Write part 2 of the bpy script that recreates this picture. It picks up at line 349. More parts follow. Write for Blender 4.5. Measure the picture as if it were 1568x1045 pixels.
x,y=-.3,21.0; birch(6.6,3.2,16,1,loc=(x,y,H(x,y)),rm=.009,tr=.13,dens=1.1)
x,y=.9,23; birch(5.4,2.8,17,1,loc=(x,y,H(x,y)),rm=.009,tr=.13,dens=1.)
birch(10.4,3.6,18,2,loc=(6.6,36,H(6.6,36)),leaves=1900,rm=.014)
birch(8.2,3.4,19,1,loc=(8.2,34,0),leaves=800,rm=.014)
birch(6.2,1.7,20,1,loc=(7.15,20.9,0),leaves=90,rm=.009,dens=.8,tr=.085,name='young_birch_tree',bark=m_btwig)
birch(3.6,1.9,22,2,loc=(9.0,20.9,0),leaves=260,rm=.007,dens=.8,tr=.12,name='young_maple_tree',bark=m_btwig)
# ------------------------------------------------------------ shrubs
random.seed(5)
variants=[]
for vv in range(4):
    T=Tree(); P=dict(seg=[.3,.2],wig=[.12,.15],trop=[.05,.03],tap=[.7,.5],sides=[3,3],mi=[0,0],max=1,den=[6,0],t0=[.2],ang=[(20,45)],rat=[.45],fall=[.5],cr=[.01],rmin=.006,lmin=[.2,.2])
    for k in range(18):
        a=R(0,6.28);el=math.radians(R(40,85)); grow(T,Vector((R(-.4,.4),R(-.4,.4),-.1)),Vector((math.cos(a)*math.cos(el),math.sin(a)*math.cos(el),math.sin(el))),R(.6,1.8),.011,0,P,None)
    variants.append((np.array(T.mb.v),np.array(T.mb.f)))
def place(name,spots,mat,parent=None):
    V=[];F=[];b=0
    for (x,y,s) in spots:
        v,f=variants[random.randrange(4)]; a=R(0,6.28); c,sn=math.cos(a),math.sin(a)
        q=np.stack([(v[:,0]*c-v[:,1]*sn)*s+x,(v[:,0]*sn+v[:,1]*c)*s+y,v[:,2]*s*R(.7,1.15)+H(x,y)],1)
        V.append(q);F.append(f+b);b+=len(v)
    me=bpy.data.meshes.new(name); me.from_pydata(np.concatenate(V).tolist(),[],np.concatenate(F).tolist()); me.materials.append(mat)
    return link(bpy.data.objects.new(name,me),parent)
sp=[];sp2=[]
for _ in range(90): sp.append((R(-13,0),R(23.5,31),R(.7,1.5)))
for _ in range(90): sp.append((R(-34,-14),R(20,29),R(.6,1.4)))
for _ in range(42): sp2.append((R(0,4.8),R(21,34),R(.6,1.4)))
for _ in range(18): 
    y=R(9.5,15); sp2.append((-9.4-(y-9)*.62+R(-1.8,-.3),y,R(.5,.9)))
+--
Can you reproduce all the material exactly?

Write part 2 of the bpy script that recreates this picture. It picks up at line 349. More parts follow. Write for Blender 4.5. Measure the picture as if it were 1568x1045 pixels.
x,y=-.3,21.0; birch(6.6,3.2,16,1,loc=(x,y,H(x,y)),rm=.009,tr=.13,dens=1.1)
x,y=.9,23; birch(5.4,2.8,17,1,loc=(x,y,H(x,y)),rm=.009,tr=.13,dens=1.)
birch(10.4,3.6,18,2,loc=(6.6,36,H(6.6,36)),leaves=1900,rm=.014)
birch(8.2,3.4,19,1,loc=(8.2,34,0),leaves=800,rm=.014)
birch(6.2,1.7,20,1,loc=(7.15,20.9,0),leaves=90,rm=.009,dens=.8,tr=.085,name='young_birch_tree',bark=m_btwig)
birch(3.6,1.9,22,2,loc=(9.0,20.9,0),leaves=260,rm=.007,dens=.8,tr=.12,name='young_maple_tree',bark=m_btwig)
# ------------------------------------------------------------ shrubs
random.seed(5)
variants=[]
for vv in range(4):
    T=Tree(); P=dict(seg=[.3,.2],wig=[.12,.15],trop=[.05,.03],tap=[.7,.5],sides=[3,3],mi=[0,0],max=1,den=[6,0],t0=[.2],ang=[(20,45)],rat=[.45],fall=[.5],cr=[.01],rmin=.006,lmin=[.2,.2])
    for k in range(18):
        a=R(0,6.28);el=math.radians(R(40,85)); grow(T,Vector((R(-.4,.4),R(-.4,.4),-.1)),Vector((math.cos(a)*math.cos(el),math.sin(a)*math.cos(el),math.sin(el))),R(.6,1.8),.011,0,P,None)
    variants.append((np.array(T.mb.v),np.array(T.mb.f)))
def place(name,spots,mat,parent=None):
    V=[];F=[];b=0
    for (x,y,s) in spots:
        v,f=variants[random.randrange(4)]; a=R(0,6.28); c,sn=math.cos(a),math.sin(a)
        q=np.stack([(v[:,0]*c-v[:,1]*sn)*s+x,(v[:,0]*sn+v[:,1]*c)*s+y,v[:,2]*s*R(.7,1.15)+H(x,y)],1)
        V.append(q);F.append(f+b);b+=len(v)
    me=bpy.data.meshes.new(name); me.from_pydata(np.concatenate(V).tolist(),[],np.concatenate(F).tolist()); me.materials.append(mat)
    return link(bpy.data.objects.new(name,me),parent)
sp=[];sp2=[]
for _ in range(90): sp.append((R(-13,0),R(23.5,31),R(.7,1.5)))
for _ in range(90): sp.append((R(-34,-14),R(20,29),R(.6,1.4)))
for _ in range(42): sp2.append((R(0,4.8),R(21,34),R(.6,1.4)))
for _ in range(18): 
    y=R(9.5,15); sp2.append((-9.4-(y-9)*.62+R(-1.8,-.3),y,R(.5,.9)))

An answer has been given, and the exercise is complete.